— BEGIN SUPPLIED MATERIAL —
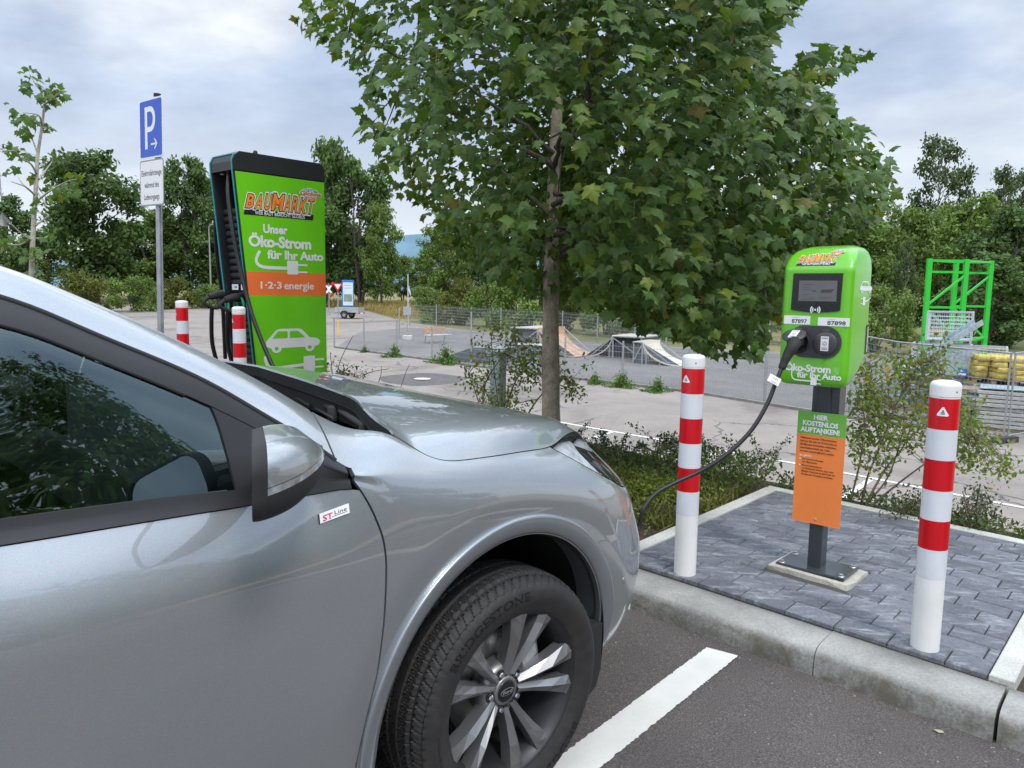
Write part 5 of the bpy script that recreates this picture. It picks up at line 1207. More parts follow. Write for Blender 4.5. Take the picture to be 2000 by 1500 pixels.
for (hx, hy, y2) in ((424, 582, 0), (455, 588, 1)):
    q = [hp_loc(*c) for c in ((hx+22, hy-8, -.02), (hx, hy-6, -.16), (hx-16, hy-2, -.24), (hx-10, hy+18, -.22), (hx+4, hy+16, -.16))]
    mb = MB(); mb.tube(q[:3], [.045, .038, .026], 10); mb.tube(smooth_path([q[2], (q[2][0]-.05, q[2][1], q[2][2]-.05), q[3], q[4], q[1]], 5), .017, 8); mb.build('connector', BLKM, hc)
    mb = MB(); mb.tube(smooth_path([q[3], hp_loc(hx-11, hy+50, -.20), hp_loc(hx-9, hy+90, -.14), hp_loc(hx+2, hy+135, -.06), hp_loc(hx+10, hy+170, -.02)]), .019, 10); mb.build('hose', HOSE, hc)

# ---------------------------------------------------------------- parking sign on its pole
pk = kp(308, 3.47); pb = L(pk, 3.47, .05)
phi = math.radians(-40); sx_ = np.array([math.cos(phi), math.sin(phi), 0]); sy_ = np.array([-math.sin(phi), math.cos(phi), 0])
ln = np.array([.026, 0, 1.0]); ln /= np.linalg.norm(ln); sy_ = np.cross(ln, sx_); sy_ /= np.linalg.norm(sy_); sx_ = np.cross(sy_, ln)
ps = thing('parking_sign', 'blue parking sign with white P over a white text plate on a grey pole', 'sign', pb, np.array([sx_, sy_, ln]))
def upz(x, y): r = ray(x, y); return CAM[2]+r[2]*np.linalg.norm((pb-CAM)[:2])/np.linalg.norm(r[:2])-pb[2]
ztop, zmid, zlow = upz(292, 192), upz(294, 310), upz(296, 402); print('sign z', ztop, zmid, zlow, pb)
mb = MB(); mb.tube([(0, 0, -.2), (0, 0, ztop+.02)], .031, 18); mb.build('pole', STEEL, ps)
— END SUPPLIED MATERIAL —
- [TASK GOAL] Your task is to return the lines above, from the first one up to and including the line containing "mb.build('hose', HOSE, hc)", minus any pictures.

- [SOLUTION]
Write part 5 of the bpy script that recreates this picture. It picks up at line 1207. More parts follow. Write for Blender 4.5. Take the picture to be 2000 by 1500 pixels.
for (hx, hy, y2) in ((424, 582, 0), (455, 588, 1)):
    q = [hp_loc(*c) for c in ((hx+22, hy-8, -.02), (hx, hy-6, -.16), (hx-16, hy-2, -.24), (hx-10, hy+18, -.22), (hx+4, hy+16, -.16))]
    mb = MB(); mb.tube(q[:3], [.045, .038, .026], 10); mb.tube(smooth_path([q[2], (q[2][0]-.05, q[2][1], q[2][2]-.05), q[3], q[4], q[1]], 5), .017, 8); mb.build('connector', BLKM, hc)
    mb = MB(); mb.tube(smooth_path([q[3], hp_loc(hx-11, hy+50, -.20), hp_loc(hx-9, hy+90, -.14), hp_loc(hx+2, hy+135, -.06), hp_loc(hx+10, hy+170, -.02)]), .019, 10); mb.build('hose', HOSE, hc)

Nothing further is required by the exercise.